** Begin **
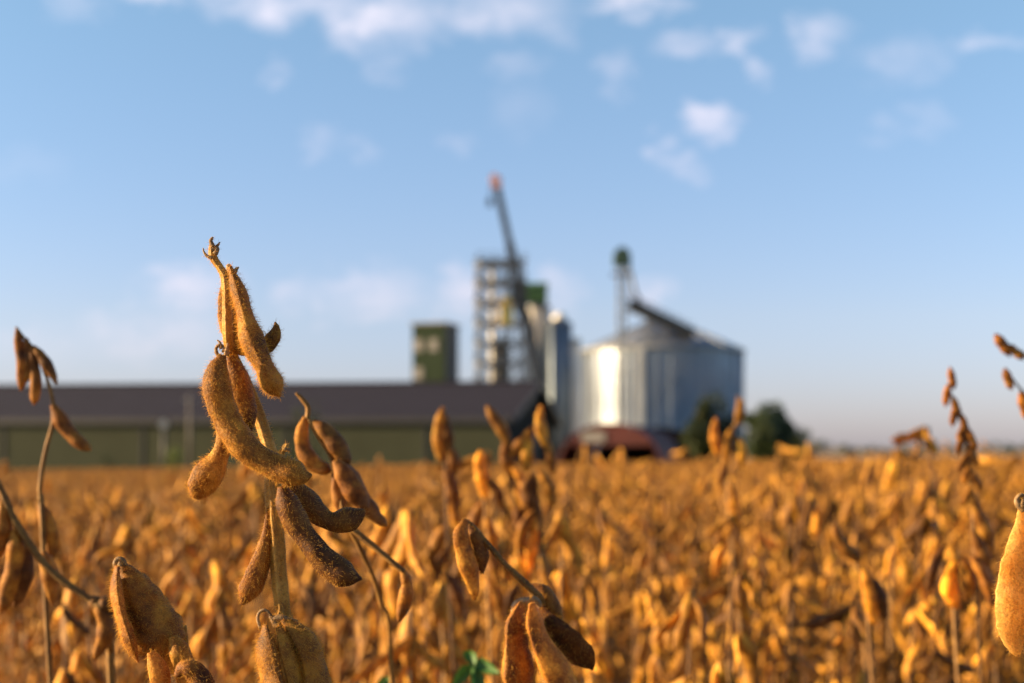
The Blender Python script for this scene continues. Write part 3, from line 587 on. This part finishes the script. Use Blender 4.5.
# G: branch with hanging pods, bottom middle
traced('slightly blurred plant with dark winged pod and bright hanging pod, bottom centre', .54,
  stems=[[(467,521,2.2),(480,535,2.5),(505,564,2.8),(532,590,3.4),(541,604,4,.006),(546,650,5,.02),(548,700,5,.02)]],
  pods=[dict(p=[(466,519,3),(461,535,8),(465,555,9.5),(471,575,9),(474,590,5.5),(475,600,1)], roll=35, c=(1.2,1.15,1.05), dd=-.004),
        dict(p=[(470,524,3),(478,540,7),(482,556,7),(482,574,2)], roll=30, c=(.6,.5,.5), seeds=2),
        dict(p=[(532,603,4),(535,625,9),(545,650,12.5),(560,677,15),(575,705,13),(586,728,2)], roll=55, dd=-.012, flat=.6, c=(1.45,1.3,1.0), wr=.03),
        dict(p=[(523,602,5),(517,625,12),(517,652,15),(519,684,16),(522,714,10),(524,730,2)], roll=60, dd=-.004, flat=.55, c=(.85,.78,.75)),
        dict(p=[(538,606,4),(551,624,10),(567,642,15),(581,655,14),(589,664,7),(593,670,1)], roll=-30, flat=.4, dd=.002, seeds=2, c=(.4,.3,.28)),  # winged pod: its shade is painted in by the dark tint
        dict(p=[(530,586,3),(543,591,6.5),(552,603,7.5),(558,616,5),(561,625,1)], roll=20, dd=.008, seeds=2, c=(.6,.5,.55))],
  hair=1.0, calyx=[[(530,600,3),(522,601,3.5),(515,605,3),(512,612,1.5)], [(532,598,3.5),(538,602,3),(541,607,1.5)], [(531,603,3),(529,612,2.5),(530,618,1)]])
# F: twin pods right behind the sharp plant
traced('blurred orange plant with tendril tip and opened twin pods just behind the sharp plant', .585,
  stems=[[(308,418,2.2),(318,435,2.6),(333,460,2.6),(339,490,2.6),(346,520,2.5),(362,552,2.6,.02),(380,600,2.6,.06),(392,690,2.8,.12)], [(296,393,1.4),(302,399,2.2),(308,408,2.4),(307,419,2.4)], [(346,524,3),(372,545,3),(404,572,2.6)]],
  pods=[dict(p=[(306,417,3),(302,433,6.5),(304,450,8),(313,463,8.5),(325,469,6.5),(332,471,1)], roll=30, c=(1.3,1.2,1.0)),
        dict(p=[(313,421,3),(325,430,8),(336,444,9.5),(344,458,8),(348,468,1)], roll=35, c=(.8,.7,.65)),
        dict(p=[(335,460,3.5),(345,475,10),(355,492,11),(363,505,7),(367,514,1)], roll=30, dd=-.006, c=(.9,.75,.62)),
        dict(p=[(344,462,3),(354,480,8),(364,500,8),(374,514,8),(382,522,5),(387,526,1)], roll=55, dd=.004, c=(.75,.62,.6)),
        dict(p=[(336,470,3),(337,490,6),(341,508,5),(344,520,1)], roll=20, c=(.7,.6,.6)),
        dict(p=[(402,570,2.5),(407,585,6),(404,604,7),(399,622,2)], roll=20, c=(1.2,1.1,1.))])
# C: left edge
traced('blurred plant with a slanting dark branch and long pods at the left edge', .66,
  stems=[[(-6,476,3),(2,492,3.4),(18,526,3.6),(50,570,3.4),(90,600,3.6),(104,612,3.6),(110,650,4,.02),(112,700,4,.03)], [(-14,500,3),(-8,540,3),(-4,600,3)]],
  pods=[dict(p=[(14,530,3),(16,548,8),(14,568,8),(9,588,8),(4,605,6),(1,613,1)], roll=30, c=(1.35,1.25,1.1)),
        dict(p=[(19,534,3),(25,552,7),(25,574,7.5),(19,595,6),(14,608,1)], roll=30, dd=.004, c=(.55,.45,.45)),
        dict(p=[(3,500,3),(4,520,7),(1,540,8),(-3,560,2)], roll=30, c=(1.1,1.,.9)),
        dict(p=[(94,600,4),(104,614,8),(106,634,8),(98,652,5),(94,660,1)], roll=30, c=(.9,.8,.75)),
        dict(p=[(88,598,3),(98,604,8),(110,606,8),(118,612,2)], roll=20, c=(.55,.48,.48))])
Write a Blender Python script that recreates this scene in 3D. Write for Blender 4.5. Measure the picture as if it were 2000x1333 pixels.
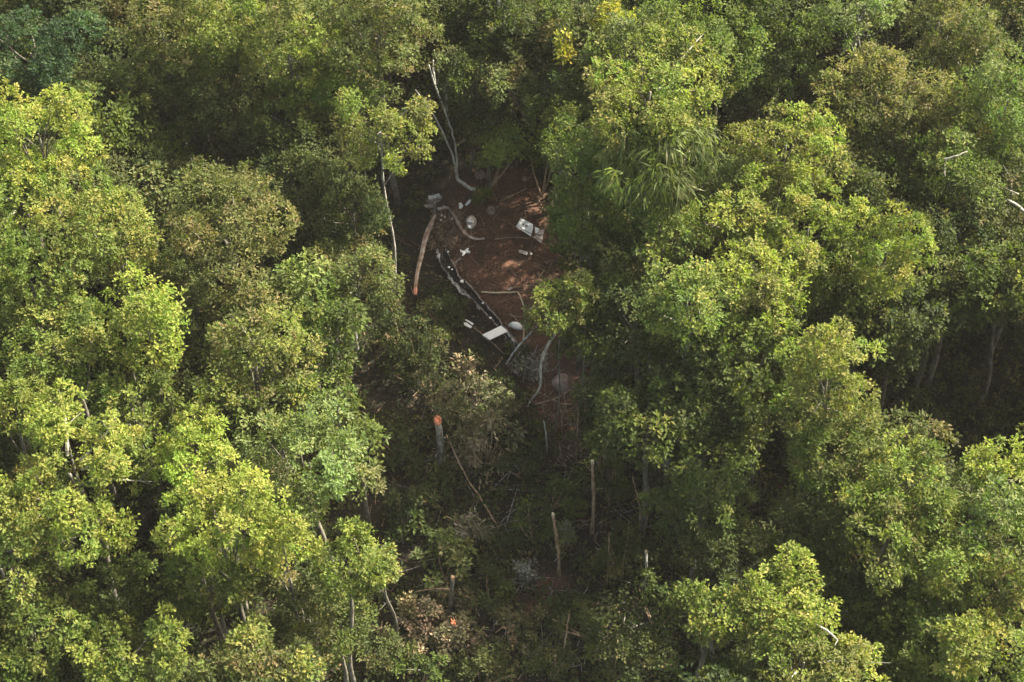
import bpy, math, random
import numpy as np
from mathutils import Vector

# ------------------------------------------------------------------ camera, sky, sun, exposure
for o in list(bpy.data.objects):
    bpy.data.objects.remove(o)
SC = bpy.context.scene
COL = SC.collection
R = math.radians
PITCH, DIST, LENS = 52.0, 98.0, 57.0
SUN_EL, SUN_AZ = 44.0, 60.0          # azimuth clockwise from +Y (straight ahead of the camera), towards the right
cam_d = bpy.data.cameras.new("camera")
cam = bpy.data.objects.new("camera", cam_d)
COL.objects.link(cam)
cam_d.lens, cam_d.sensor_width = LENS, 36.0
cam_d.clip_start, cam_d.clip_end = 1.0, 3000.0
CAM = np.array([0.0, -DIST * math.cos(R(PITCH)), DIST * math.sin(R(PITCH))])
cam.location = CAM
cam.rotation_euler = (R(90 - PITCH), 0, 0)
SC.camera = cam

world = bpy.data.worlds.new("World")
SC.world = world
world.use_nodes = True
wn = world.node_tree
bg = wn.nodes["Background"]
sky = wn.nodes.new("ShaderNodeTexSky")
sky.sky_type = 'NISHITA'
sky.sun_disc = False
sky.sun_elevation = R(SUN_EL)
sky.sun_rotation = R(SUN_AZ)
sky.air_density, sky.dust_density = 1.0, 5.0
tint = wn.nodes.new("ShaderNodeMix"); tint.data_type = 'RGBA'; tint.blend_type = 'MULTIPLY'
tint.inputs[0].default_value = 1.0; tint.inputs[7].default_value = (1.0, 0.92, 0.75, 1)      # a hazy, warm sky
wn.links.new(sky.outputs[0], tint.inputs[6]); wn.links.new(tint.outputs[2], bg.inputs[0])
bg.inputs[1].default_value = 0.125

sun_d = bpy.data.lights.new("sun", 'SUN')
sun_d.energy = 4.8
sun_d.angle = R(0.8)
sun_d.color = (1.0, 0.93, 0.80)
sun = bpy.data.objects.new("sun", sun_d)
COL.objects.link(sun)
SD = np.array([math.sin(R(SUN_AZ)) * math.cos(R(SUN_EL)), math.cos(R(SUN_AZ)) * math.cos(R(SUN_EL)), math.sin(R(SUN_EL))])
sun.rotation_euler = Vector(SD).to_track_quat('Z', 'Y').to_euler()
sun.location = (40, 50, 60)

vs = SC.view_settings
vs.view_transform, vs.look, vs.gamma = 'Standard', 'None', 1.0
vs.use_curve_mapping = False
vs.exposure = 2.1
cy = SC.cycles
cy.max_bounces, cy.diffuse_bounces, cy.glossy_bounces, cy.transmission_bounces = 5, 3, 2, 4
cy.use_denoising = True
SC.render.filter_size = 1.9

# ------------------------------------------------------------------ terrain and pixel helpers (2000 x 1333 photo pixels)
FPX = LENS / 36.0 * 2000.0
cp, sp = math.cos(R(PITCH)), math.sin(R(PITCH))
VR, VU, VF = np.array([1.0, 0, 0]), np.array([0, sp, cp]), np.array([0, cp, -sp])

def T(x, y):
    return (0.07 * y + 0.45 * np.sin(x * 0.13 + 1.0) * np.cos(y * 0.11 - 0.4) + 0.18 * np.sin(x * 0.41 + y * 0.23)
            + 0.07 * np.sin(x * 1.1 - y * 0.9) + 0.05 * np.cos(x * 1.9 + y * 2.3 + 1.0))

def at(px, py, h=0.0):
    """the point of the ground (or of the level h metres above it) seen at a photo pixel"""
    d = VF * FPX + VR * (px - 1000.0) + VU * (666.5 - py)
    d = d / np.linalg.norm(d)
    t = DIST
    for _ in range(14):
        p = CAM + d * t
        t += (p[2] - float(T(p[0], p[1])) - h) / (-d[2] + 0.07 * d[1]) * 0.95
    return CAM + d * t

def pix(p):
    q = np.asarray(p, float) - CAM
    z = q @ VF
    return 1000 + FPX * (q @ VR) / z, 666.5 - FPX * (q @ VU) / z

def mpp(p):
    return float((np.asarray(p) - CAM) @ VF) / FPX

def inside(poly, x, y):
    poly = np.asarray(poly, float)
    x = np.asarray(x, float); y = np.asarray(y, float)
    c = np.zeros(x.shape, bool)
    for i in range(len(poly)):
        x1, y1 = poly[i]; x2, y2 = poly[i - 1]
        k = ((y1 > y) != (y2 > y))
        c ^= k & (x < (x2 - x1) * (y - y1) / (y2 - y1 + 1e-12) + x1)
    return c

# ------------------------------------------------------------------ materials
def new_mat(name):
    m = bpy.data.materials.new(name)
    m.use_nodes = True
    n = m.node_tree
    return m, n, n.nodes["Principled BSDF"], n.nodes["Material Output"]

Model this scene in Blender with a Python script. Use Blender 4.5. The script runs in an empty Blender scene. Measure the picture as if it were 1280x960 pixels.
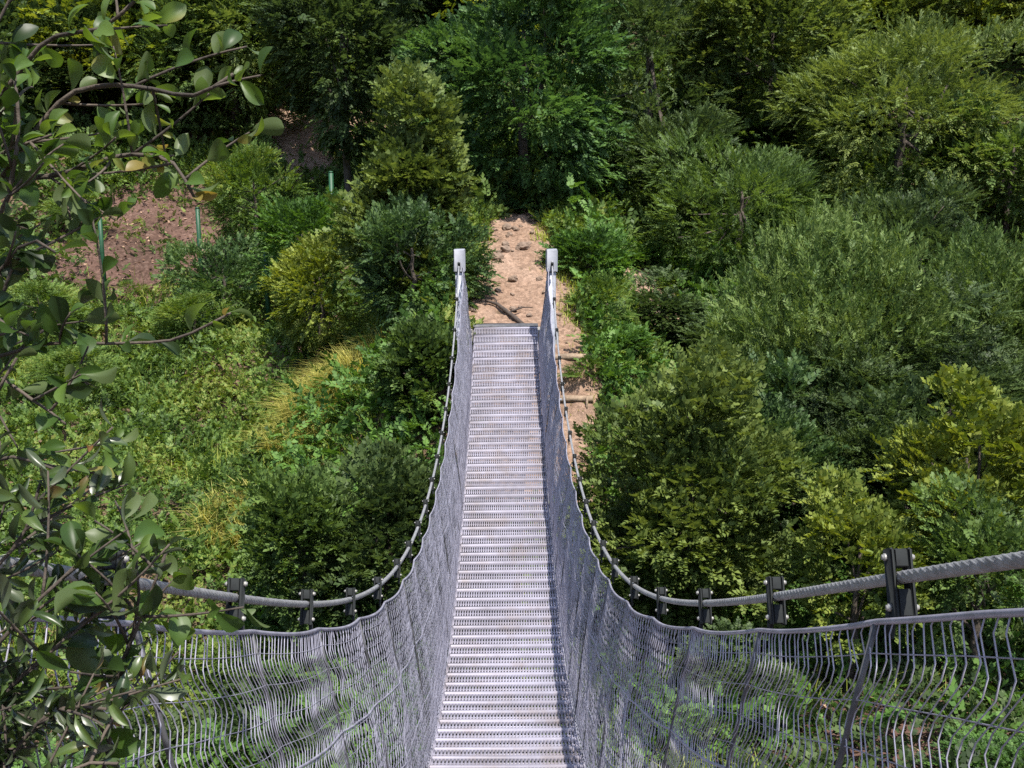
import bpy, math, random
import numpy as np
R = np.random.RandomState
sc = bpy.context.scene
COL = sc.collection
PI = math.pi

# ------------------------------------------------------------------ camera (eye at the world origin, looking along +Y, down into the ravine)
F_PX = 1300.0                      # focal length for a 1280 px wide frame
PITCH = math.atan(300.0 / F_PX)
YAW = 8.0 / F_PX
cp, sp = math.cos(PITCH), math.sin(PITCH)


def at(px, py, d):
    """World point seen at photo pixel (px, py) at depth d metres along the view axis."""
    u = (px - 632.0) / F_PX
    v = (480.0 - py) / F_PX
    return np.array([u * d, d * (cp + v * sp), d * (-sp + v * cp)])


# ------------------------------------------------------------------ mesh helpers
def mesh_np(name, V, faces, mats, smooth=False, matidx=None):
    """faces: list of integer arrays, each (m, k)"""
    me = bpy.data.meshes.new(name)
    V = np.asarray(V, dtype=np.float32)
    me.vertices.add(len(V))
    me.vertices.foreach_set('co', V.ravel())
    faces = [np.asarray(f, dtype=np.int32) for f in faces if len(f)]
    nl = sum(f.size for f in faces)
    npoly = sum(len(f) for f in faces)
    me.loops.add(nl)
    me.loops.foreach_set('vertex_index', np.concatenate([f.ravel() for f in faces]))
    me.polygons.add(npoly)
    sizes = np.concatenate([np.full(len(f), f.shape[1], dtype=np.int32) for f in faces])
    starts = np.concatenate([[0], np.cumsum(sizes)[:-1]]).astype(np.int32)
    me.polygons.foreach_set('loop_start', starts)
    if matidx is not None:
        me.polygons.foreach_set('material_index', np.asarray(matidx, dtype=np.int32))
    if smooth:
        me.polygons.foreach_set('use_smooth', np.ones(npoly, dtype=bool))
    for m in (mats if isinstance(mats, (list, tuple)) else [mats]):
        me.materials.append(m)
    me.update(calc_edges=True)
    me.validate()
    return me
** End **
= Given task =
Show every line of the records above that contains the word "were".

= Problem solution =
Write a Blender Python script that recreates this scene in 3D. Write for Blender 4.5. Measure the picture as if it were 2000x1333 pixels.
Model this scene in Blender with a Python script. Use Blender 4.5. The script runs in an empty Blender scene. Measure the picture as if it were 1280x960 pixels.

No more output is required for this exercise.